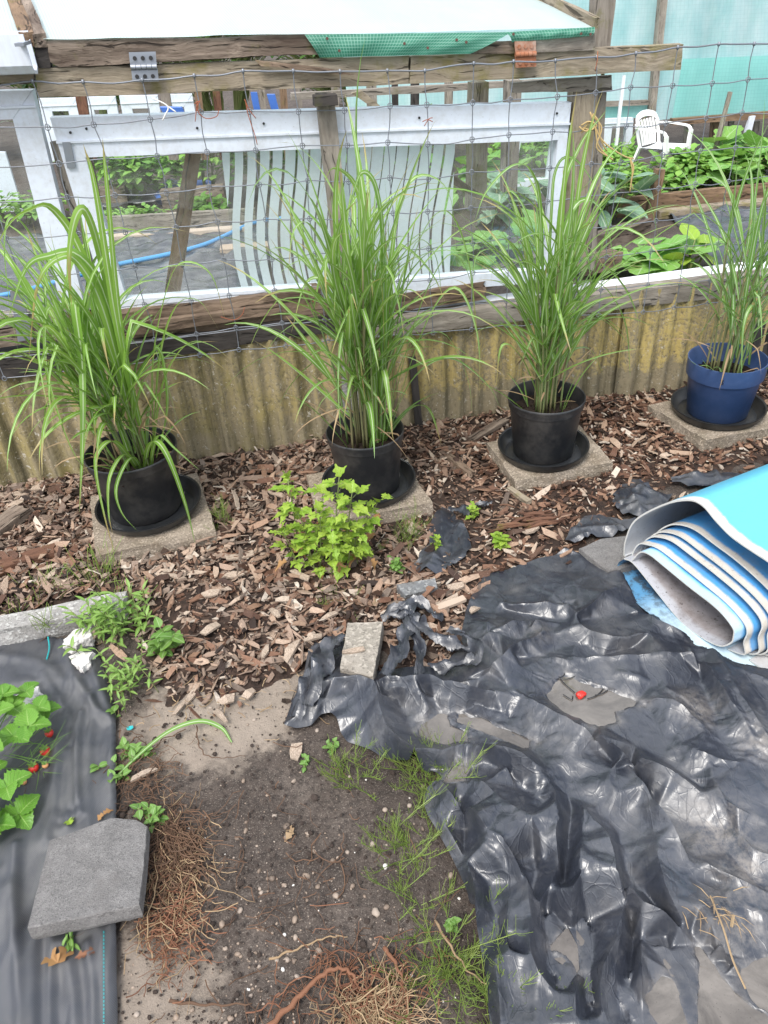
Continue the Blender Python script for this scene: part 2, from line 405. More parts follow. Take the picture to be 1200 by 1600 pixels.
X['hedge'] = leafmat('hedge leaf', (.05, .13, .03), (.11, .22, .05), trans=.25)
X['plastic_chair'] = plain('white moulded plastic', (.8, .8, .8), .35, 20, .02, var=.05)
X['blue_hose'] = plain('blue hose', (.08, .3, .6), .4, 20, .02, var=.1)
X['bluetarp'] = plain('blue plastic', (.06, .16, .5), .4, 20, .3, var=.2)
X['orange_twine'] = plain('orange twine', (.34, .1, .05), .8, 200, .3)
X['yellow_twine'] = plain('straw rope', (.5, .36, .16), .9, 200, .4)
X['white_string'] = plain('white string', (.75, .74, .72), .8)
X['teal'] = plain('teal plastic', (.02, .4, .42), .5)

def m_corr():
    m = Mt('corrugated fibre cement'); c = m.coord(jit=False)
    s = m.sep(c); u, z = s[0], s[2]
    n = m.noise(c, 6, 6, .65); st = m.noise(m.n('ShaderNodeMapping', {'Vector': c, 'Scale': (22, 22, 2.2)}).outputs[0], 1, 6, .65)
    fine = m.noise(c, 70, 4, .7)
    grey = m.mix(n, (.32, .27, .175), (.19, .16, .11))
    # lichen: ochre, thicker to the right end of the wall
    right = m.ramp(m.math('ADD', m.math('DIVIDE', u, 3.3), m.math('MULTIPLY', m.math('SUBTRACT', n, .5), .35)), [(.3, .25), (.62, 1.0)])
    och = m.mix(m.noise(c, 17, 5, .7), (.55, .43, .16), (.38, .29, .11))
    low = m.ramp(m.math('ADD', z, m.math('MULTIPLY', m.math('SUBTRACT', m.noise(c, 7, 6, .75), .5), .3)), [(.13, 0.0), (.155, 1.0)])
    cov = m.math('MULTIPLY', m.math('MULTIPLY', right, low), m.ramp(m.math('ADD', m.math('MULTIPLY', st, .5), m.math('MULTIPLY', fine, .5)), [(.42, .0), (.56, 1.0)]))
    col = m.mix(m.math('MULTIPLY', cov, .92), grey, och)
    # green film on the left part
    grn = m.math('MULTIPLY', m.math('SUBTRACT', 1.0, right), m.ramp(m.math('ADD', m.math('MULTIPLY', n, .6), m.math('MULTIPLY', st, .5)), [(.5, 0.0), (.68, .7)]))
    col = m.mix(grn, col, (.27, .225, .06))
    dk = m.ramp(m.noise(m.n('ShaderNodeMapping', {'Vector': c, 'Scale': (15, 15, 1.1)}).outputs[0], 1, 5, .7), [(.5, 0.0), (.66, .75)])
    col = m.mix(dk, col, (.06, .055, .03))
    wp = m.ramp(m.noise(c, 42, 5, .75), [(.61, 0.0), (.65, .75)]); col = m.mix(wp, col, (.5, .48, .43))
    wp2 = m.ramp(m.noise(c, 130, 3, .75), [(.63, 0.0), (.68, .6)]); col = m.mix(wp2, col, (.55, .5, .4))
    col = m.mix(m.ramp(fine, [(.3, .55), (.45, 0.0)]), col, (.06, .05, .035))
    return m.out(m.bsdf(col, .93, m.bump(m.math('ADD', fine, n), .8, .005), spec=.2))
X['corr'] = m_corr()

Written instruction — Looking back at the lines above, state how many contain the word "part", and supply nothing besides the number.

Final result — 2